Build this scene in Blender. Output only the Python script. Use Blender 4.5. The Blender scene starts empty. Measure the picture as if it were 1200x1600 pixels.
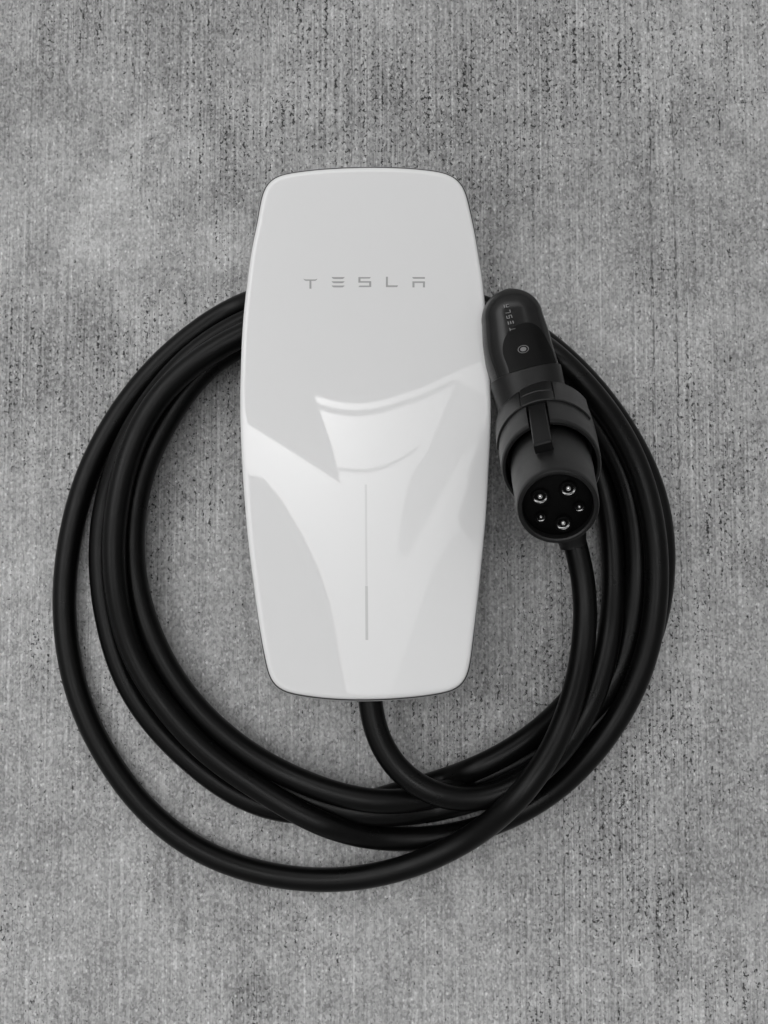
import bpy, bmesh, math, random
from mathutils import Vector, Matrix
from mathutils.geometry import tessellate_polygon

# ---------------------------------------------------------------- camera, sky, sun, exposure
S = bpy.context.scene
H, FPX, TILT = 0.790, 1800.0, math.radians(4.0)      # camera height (m), focal length in 1200x1600 pixels, tilt
cam_d = bpy.data.cameras.new('camera')
cam_d.sensor_fit = 'VERTICAL'; cam_d.sensor_height = 36.0; cam_d.lens = 36.0*FPX/1600.0
cam_d.clip_start = 0.01; cam_d.clip_end = 200.0
cam = bpy.data.objects.new('camera', cam_d); S.collection.objects.link(cam)
cam.location = (0, -H*math.tan(TILT), H); cam.rotation_euler = (TILT, 0, 0)
S.camera = cam

SUN_EL, SUN_AZ = math.radians(70), math.radians(128)   # azimuth measured counter-clockwise from +X
world = bpy.data.worlds.new('World'); S.world = world; world.use_nodes = True
wn = world.node_tree; wn.nodes.clear()
sky = wn.nodes.new('ShaderNodeTexSky'); sky.sky_type = 'NISHITA'; sky.sun_disc = False
sky.sun_elevation = SUN_EL; sky.sun_rotation = math.pi/2 - SUN_AZ
sky.dust_density = 6.5; sky.air_density = 1.0
bw = wn.nodes.new('ShaderNodeRGBToBW')                 # the photograph is black and white
bg = wn.nodes.new('ShaderNodeBackground'); bg.inputs['Strength'].default_value = 0.15
wo = wn.nodes.new('ShaderNodeOutputWorld')
wn.links.new(sky.outputs[0], bw.inputs[0]); wn.links.new(bw.outputs[0], bg.inputs[0]); wn.links.new(bg.outputs[0], wo.inputs[0])
sun_d = bpy.data.lights.new('sun', 'SUN'); sun_d.energy = 1.5; sun_d.angle = math.radians(75); sun_d.color = (1, 1, 1)
sun = bpy.data.objects.new('sun', sun_d); S.collection.objects.link(sun)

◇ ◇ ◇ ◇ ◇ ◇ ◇

### Problem to work on
Emit the lines of the material exactly, from its first line to the line containing "from mathutils.geometry import", inclusive; leave every picture out.

### Correct output
Build this scene in Blender. Output only the Python script. Use Blender 4.5. The Blender scene starts empty. Measure the picture as if it were 1200x1600 pixels.
import bpy, bmesh, math, random
from mathutils import Vector, Matrix
from mathutils.geometry import tessellate_polygon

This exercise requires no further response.